DP’nin gücünü artırması, izlenen iç ve dış politikanın toplum tarafından
onaylanması anlamı taşımaktaydı. Bu nedenle DP, muhalefet üzerindeki
baskılarını 1954 yılından sonra daha da artırmıştır. Gazetecilere hapis ve para
cezalarının verilmesiyle CHP Genel Sekreteri Kasım Gülek’in bir gün gözaltında
tutulması ve daha sonraki günlerde 6 ay hapse mahkum olması iktidar-muhalefet
ilişkilerini büyük bir çıkmaza doğru sürüklemiştir.
1954-1957 yılları arasındaki DP iktidarının belki de en önemli olayı 6/7 Eylül
olaylarıdır. 6 Eylül 1955’te Atatürk’ün Selanik’teki evine bomba atıldığı yönünde
çıkan haberler üzerine galeyana gelen bir grup, İstanbul’daki Rumların ev ve işyerlerini
tahrip etmiş, mezarlık ve kiliseleri yağmalamıştır.
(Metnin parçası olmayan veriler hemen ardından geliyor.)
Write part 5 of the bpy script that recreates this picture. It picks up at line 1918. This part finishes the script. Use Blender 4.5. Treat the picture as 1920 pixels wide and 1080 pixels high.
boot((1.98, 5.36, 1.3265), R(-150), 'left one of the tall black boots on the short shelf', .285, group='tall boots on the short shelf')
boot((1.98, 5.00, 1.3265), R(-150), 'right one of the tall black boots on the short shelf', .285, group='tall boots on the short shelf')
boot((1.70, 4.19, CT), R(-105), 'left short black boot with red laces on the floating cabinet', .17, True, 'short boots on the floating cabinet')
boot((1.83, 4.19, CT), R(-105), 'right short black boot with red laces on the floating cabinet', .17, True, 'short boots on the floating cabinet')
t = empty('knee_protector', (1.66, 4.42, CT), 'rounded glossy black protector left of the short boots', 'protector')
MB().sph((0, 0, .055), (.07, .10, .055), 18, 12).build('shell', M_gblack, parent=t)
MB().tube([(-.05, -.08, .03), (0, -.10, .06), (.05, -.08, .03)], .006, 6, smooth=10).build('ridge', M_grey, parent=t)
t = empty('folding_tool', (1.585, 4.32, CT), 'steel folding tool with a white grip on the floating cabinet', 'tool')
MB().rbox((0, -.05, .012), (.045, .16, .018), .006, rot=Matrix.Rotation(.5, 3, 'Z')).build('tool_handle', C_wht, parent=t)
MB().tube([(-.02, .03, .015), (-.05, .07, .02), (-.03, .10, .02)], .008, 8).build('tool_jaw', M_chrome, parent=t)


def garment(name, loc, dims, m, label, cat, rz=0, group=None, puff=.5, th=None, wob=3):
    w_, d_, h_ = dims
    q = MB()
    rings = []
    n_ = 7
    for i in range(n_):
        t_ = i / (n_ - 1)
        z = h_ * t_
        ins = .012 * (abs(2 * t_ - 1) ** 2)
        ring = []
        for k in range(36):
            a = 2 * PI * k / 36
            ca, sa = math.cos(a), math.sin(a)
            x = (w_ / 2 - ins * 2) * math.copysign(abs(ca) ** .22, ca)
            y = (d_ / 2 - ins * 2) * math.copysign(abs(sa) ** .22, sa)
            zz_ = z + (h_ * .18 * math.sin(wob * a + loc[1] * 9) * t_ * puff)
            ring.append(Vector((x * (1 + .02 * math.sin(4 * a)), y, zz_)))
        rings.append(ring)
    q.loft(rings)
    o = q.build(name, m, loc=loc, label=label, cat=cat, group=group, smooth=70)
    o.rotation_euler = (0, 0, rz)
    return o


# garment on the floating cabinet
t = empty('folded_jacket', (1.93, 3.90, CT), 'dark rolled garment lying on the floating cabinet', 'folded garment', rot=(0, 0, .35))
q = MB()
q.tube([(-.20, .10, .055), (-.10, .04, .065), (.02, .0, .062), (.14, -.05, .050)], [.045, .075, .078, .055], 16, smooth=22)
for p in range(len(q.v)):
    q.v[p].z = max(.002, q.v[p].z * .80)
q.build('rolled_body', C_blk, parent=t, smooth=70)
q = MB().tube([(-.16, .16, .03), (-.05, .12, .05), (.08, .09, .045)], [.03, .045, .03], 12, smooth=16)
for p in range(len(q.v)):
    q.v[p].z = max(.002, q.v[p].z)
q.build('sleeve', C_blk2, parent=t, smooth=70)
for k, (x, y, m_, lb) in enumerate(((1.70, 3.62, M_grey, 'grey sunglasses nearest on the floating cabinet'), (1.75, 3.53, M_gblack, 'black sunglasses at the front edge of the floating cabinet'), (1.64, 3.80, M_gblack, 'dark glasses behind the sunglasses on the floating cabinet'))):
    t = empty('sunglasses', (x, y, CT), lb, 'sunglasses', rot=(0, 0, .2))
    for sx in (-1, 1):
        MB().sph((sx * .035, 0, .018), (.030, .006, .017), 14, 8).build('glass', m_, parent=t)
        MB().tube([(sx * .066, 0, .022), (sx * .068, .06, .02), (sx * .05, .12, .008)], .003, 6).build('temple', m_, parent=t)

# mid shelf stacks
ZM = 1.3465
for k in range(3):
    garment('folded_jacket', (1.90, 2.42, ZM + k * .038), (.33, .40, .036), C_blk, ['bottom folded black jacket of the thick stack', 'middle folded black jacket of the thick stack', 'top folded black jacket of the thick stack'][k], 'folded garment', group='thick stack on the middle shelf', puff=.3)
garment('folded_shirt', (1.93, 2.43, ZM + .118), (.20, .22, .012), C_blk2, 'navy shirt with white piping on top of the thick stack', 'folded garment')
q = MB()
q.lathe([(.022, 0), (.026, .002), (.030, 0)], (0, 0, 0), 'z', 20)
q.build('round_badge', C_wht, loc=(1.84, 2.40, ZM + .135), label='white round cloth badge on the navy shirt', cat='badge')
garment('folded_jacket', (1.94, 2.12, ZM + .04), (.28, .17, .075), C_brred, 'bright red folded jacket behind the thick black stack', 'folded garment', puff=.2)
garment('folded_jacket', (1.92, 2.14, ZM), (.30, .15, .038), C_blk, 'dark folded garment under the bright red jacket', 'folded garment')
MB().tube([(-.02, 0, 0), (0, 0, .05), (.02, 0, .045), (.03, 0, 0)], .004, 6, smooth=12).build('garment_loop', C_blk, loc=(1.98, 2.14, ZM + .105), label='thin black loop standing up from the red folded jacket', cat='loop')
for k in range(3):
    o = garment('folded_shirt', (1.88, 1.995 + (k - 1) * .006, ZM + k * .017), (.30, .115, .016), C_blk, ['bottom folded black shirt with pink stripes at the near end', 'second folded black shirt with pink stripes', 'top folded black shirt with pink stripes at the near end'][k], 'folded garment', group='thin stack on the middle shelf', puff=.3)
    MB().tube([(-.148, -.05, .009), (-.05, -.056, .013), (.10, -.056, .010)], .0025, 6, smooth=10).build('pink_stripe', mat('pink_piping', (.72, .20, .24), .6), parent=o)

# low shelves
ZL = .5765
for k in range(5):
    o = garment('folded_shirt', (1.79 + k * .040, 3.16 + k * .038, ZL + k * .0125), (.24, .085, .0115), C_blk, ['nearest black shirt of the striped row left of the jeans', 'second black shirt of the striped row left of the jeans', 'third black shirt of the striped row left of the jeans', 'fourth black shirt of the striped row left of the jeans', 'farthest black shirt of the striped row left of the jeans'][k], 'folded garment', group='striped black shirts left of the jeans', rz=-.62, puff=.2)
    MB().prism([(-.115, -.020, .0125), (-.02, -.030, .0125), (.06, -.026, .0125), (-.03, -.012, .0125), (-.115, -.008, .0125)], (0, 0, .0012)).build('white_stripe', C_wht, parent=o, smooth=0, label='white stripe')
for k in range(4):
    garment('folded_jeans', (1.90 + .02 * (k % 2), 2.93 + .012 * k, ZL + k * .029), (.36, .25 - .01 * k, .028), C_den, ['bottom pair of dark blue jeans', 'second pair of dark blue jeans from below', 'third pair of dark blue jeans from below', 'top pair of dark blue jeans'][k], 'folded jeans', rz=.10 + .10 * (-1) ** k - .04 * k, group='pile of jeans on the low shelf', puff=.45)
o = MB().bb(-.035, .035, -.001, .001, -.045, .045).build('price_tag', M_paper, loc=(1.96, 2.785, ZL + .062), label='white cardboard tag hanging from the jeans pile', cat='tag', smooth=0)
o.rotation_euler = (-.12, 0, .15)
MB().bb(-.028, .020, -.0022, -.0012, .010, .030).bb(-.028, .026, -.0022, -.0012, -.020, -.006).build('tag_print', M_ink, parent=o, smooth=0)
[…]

Ordu birliklerinin
müdahalesiyle bastırılan olaylar sonucunda sıkıyönetim ilan edilmişse de,
Türkiye’nin dış politikada aldığı yara kapatılamamıştır.
DP-CHP gerginliğinin had safhaya ulaşması ve iktidarın güç kaybetmeye
başlaması nedeniyle seçimler bir yıl önceye alınarak 1957 yılında yapılmıştır.
1957 seçimlerini de DP kazanmışsa da, oylarında büyük bir düşüş gözlenmiştir.
Öyle ki, bu seçimler sonucunda DP %48 oy oranı ile 424 milletvekili çıkarırken,
CHP oy oranını %41’e yükseltmiş ve 178 milletvekilini Meclis’e sokmuştur. Aynı
seçimlerde Cumhuriyetçi Millet Partisi ve Hürriyet Partisi de 4’er milletvekili
çıkarmışlardır.
Bu yeni dönemde DP iktidarı ortaya çıkan ekonomik bunalımlar karşısında
çaresiz kalmış ve IMF ile Dünya Bankasının dayatmalarına direnememiştir.
Yaşanan döviz darboğazı dengeleri alt üst etmiştir.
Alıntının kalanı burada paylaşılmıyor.